Now I can point to Weihenstephan and say they produced beer for a thousand years. Lets assume that is our outlier. But how many breweries, in the past 300 years, operated consistently for more than 26 years? Maybe a thousand? I'd wager it's SIGNIFICANTLY more than that, considering the number of yeast strains we have, the fact that these yeast strains were developed all around the world, independently, in households and breweries alike. But let's say it is a thousand.
Each one of those thousand situations had a one in ten sextillion odds of success over any one 26 year time period. The odds
each could do it over a 26 year time period? Then the odds that
each could do it
repeatedly over a 300 year time period?
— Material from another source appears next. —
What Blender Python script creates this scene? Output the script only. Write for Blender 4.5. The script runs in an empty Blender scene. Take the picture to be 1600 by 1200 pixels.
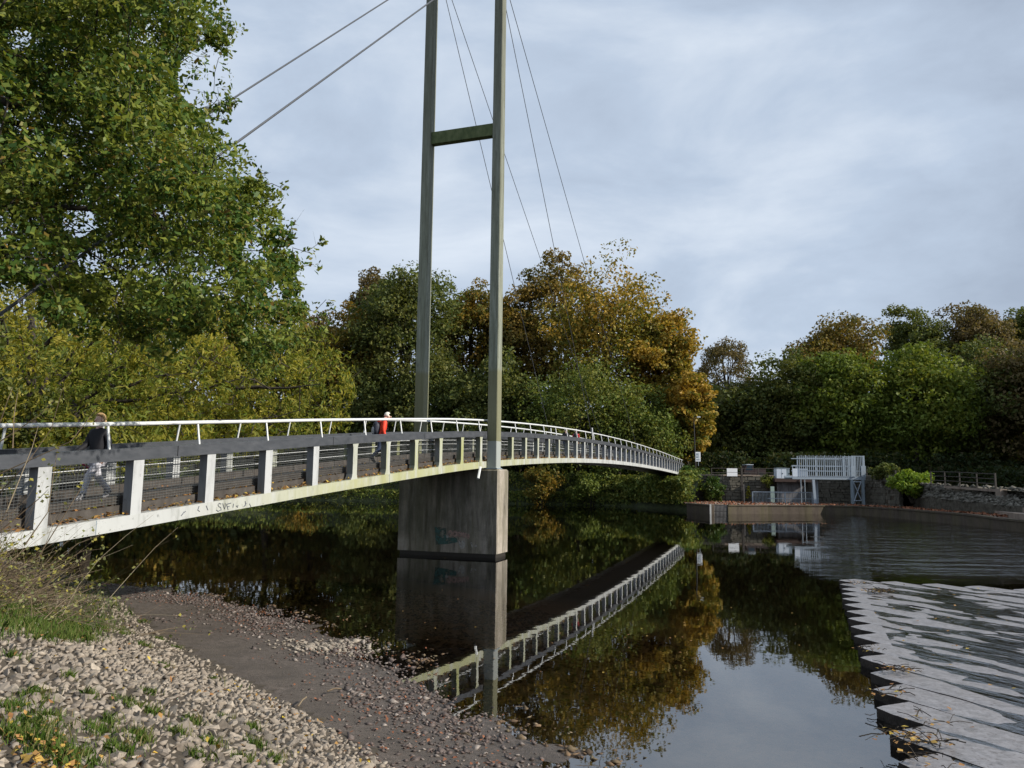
import bpy, bmesh, math, random
import numpy as np
from mathutils import Vector, Matrix, noise as mnoise
random.seed(7)
rng = np.random.default_rng(11)
rad = math.radians
SC = bpy.context.scene
COL = SC.collection

# ------------------------------------------------------------------ camera
EYE = 3.08
FPX = 1200.0
pitch = math.atan(149 / 1200)
roll = rad(.7)
cp, sp = math.cos(pitch), math.sin(pitch)
cF = Vector((0, cp, sp)); r0 = Vector((1, 0, 0)); u0 = Vector((0, -sp, cp))
cR = r0 * math.cos(roll) + u0 * math.sin(roll)
cU = -r0 * math.sin(roll) + u0 * math.cos(roll)
cam_d = bpy.data.cameras.new("camera")
cam = bpy.data.objects.new("camera", cam_d)
COL.objects.link(cam)
cam.matrix_world = Matrix(((cR.x, cU.x, -cF.x, 0), (cR.y, cU.y, -cF.y, 0), (cR.z, cU.z, -cF.z, EYE), (0, 0, 0, 1)))
cam_d.sensor_width = 36
cam_d.lens = 27
cam_d.clip_start = .05
cam_d.clip_end = 5000
SC.camera = cam

# ------------------------------------------------------------------ sky, sun, exposure
SUN_AZ = rad(-17.5)       # 0 = due right of the view, negative = a little behind the camera
SUN_EL = rad(29)
world = bpy.data.worlds.new("World")
SC.world = world
world.use_nodes = True
wt = world.node_tree
wt.nodes.clear()
wo = wt.nodes.new('ShaderNodeOutputWorld')
bg = wt.nodes.new('ShaderNodeBackground')
bg.inputs['Strength'].default_value = .1
sky = wt.nodes.new('ShaderNodeTexSky')
sky.sky_type = 'NISHITA'
sky.sun_disc = False
sky.sun_elevation = SUN_EL
sky.sun_rotation = math.pi / 2 - SUN_AZ
tc = wt.nodes.new('ShaderNodeTexCoord')
mp = wt.nodes.new('ShaderNodeMapping')
mp.inputs['Scale'].default_value = (1, 1, 2.4)
nz = wt.nodes.new('ShaderNodeTexNoise')
nz.inputs['Scale'].default_value = 2.3
nz.inputs['Detail'].default_value = 9
nz.inputs['Roughness'].default_value = .56
nz.inputs['Distortion'].default_value = .35
rp = wt.nodes.new('ShaderNodeValToRGB')
e = rp.color_ramp.elements
e[0].position = .32; e[0].color = (3.5, 4.15, 5.2, 1)
e[1].position = .72; e[1].color = (7.1, 7.75, 8.6, 1)
e.new(.5).color = (4.65, 5.5, 6.75, 1)
mx = wt.nodes.new('ShaderNodeMix'); mx.data_type = 'RGBA'
mx.inputs[0].default_value = .93
wt.links.new(tc.outputs['Generated'], mp.inputs['Vector'])
wt.links.new(mp.outputs['Vector'], nz.inputs['Vector'])
wt.links.new(nz.outputs['Fac'], rp.inputs['Fac'])
wt.links.new(sky.outputs['Color'], mx.inputs[6])
wt.links.new(rp.outputs['Color'], mx.inputs[7])
wt.links.new(mx.outputs[2], bg.inputs['Color'])
wt.links.new(bg.outputs['Background'], wo.inputs['Surface'])

sun_d = bpy.data.lights.new("sun", 'SUN')
sun_d.energy = 4.9
sun_d.angle = rad(.9)
sun_d.color = (1, .93, .82)
sun = bpy.data.objects.new("sun", sun_d)
COL.objects.link(sun)
sdir = Vector((math.cos(SUN_AZ) * math.cos(SUN_EL), math.sin(SUN_AZ) * math.cos(SUN_EL), math.sin(SUN_EL)))
sun.rotation_euler = sdir.to_track_quat('Z', 'Y').to_euler()
sun.location = (60, -20, 60)
SC.view_settings.view_transform = 'Standard'
SC.view_settings.look = 'None'
SC.view_settings.exposure = 0.22
SC.view_settings.gamma = 1
SC.cycles.max_bounces = 8
SC.cycles.transparent_max_bounces = 12
SC.cycles.caustics_reflective = False
SC.cycles.caustics_refractive = False

# ------------------------------------------------------------------ measuring helpers (photo pixel -> place)
def ray(x, y):
    return cF + cR * ((x - 800) / FPX) + cU * ((600 - y) / FPX)
def atY(x, y, Y):
    d = ray(x, y)
    return Vector((0, 0, EYE)) + d * (Y / d.y)
def gnd(x, y, z=0.):
    d = ray(x, y)
    return Vector((0, 0, EYE)) + d * ((z - EYE) / d.z)
def projn(P):
    """numpy (n,3) -> pixel x, y, depth"""
    q = np.asarray(P, float) - np.array([0, 0, EYE])
    w = q @ np.array(cF)
    return 800 + FPX * (q @ np.array(cR)) / w, 600 - FPX * (q @ np.array(cU)) / w, w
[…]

Well frankly we're getting beyond my ability to calculate odds, it's so incredibly small.
But we aren't talking about a 26 year time period. We're talking about a few hundred, or a few thousand year time period. But lets just look at that 26 year time period. Each brewery, each house, each community had a one in ten sextillion odds of success, but each one overcame the odds. Except they did that without pasturization, without sanitation, without having a clue what yeast was, and while (in many situations) tossing literal **** into beer (although realistically speaking those probably didn't make the cut). That 85% chance of success is an unreasonably high estimate. But still. All of these breweries succeeded, and yet I can't make it past 6 months of continuous brews without things going bad. How is that possible?
Now you look at the 1,000 breweries I claim as successful, and say there are countless others that were not successful. But if it is one in ten sextillion odds of success, and we have 1,000 cases of success, you should have somewhere around a hundred sextillion (at the very least) cases of failure. That amounts to roughly one trillion failed attempts for every single man, woman and child on the face of the earth today (or one trillion times ten billion) in each 26 year time period of human history. One trillion failed attempts in a 26 year time period accounts for one thousand two hundred failed brews per person alive today PER SECOND.
So what does that mean? History of human (and yeast) evolution tells me the odds of actual success aren't 85%. It should be something much higher. Maybe 99%. Maybe more. But whatever the odds are, I should be able to go longer than 6, longer than 10, longer than 100 brews before something goes wrong.
I wouldn't consider that survivorship bias.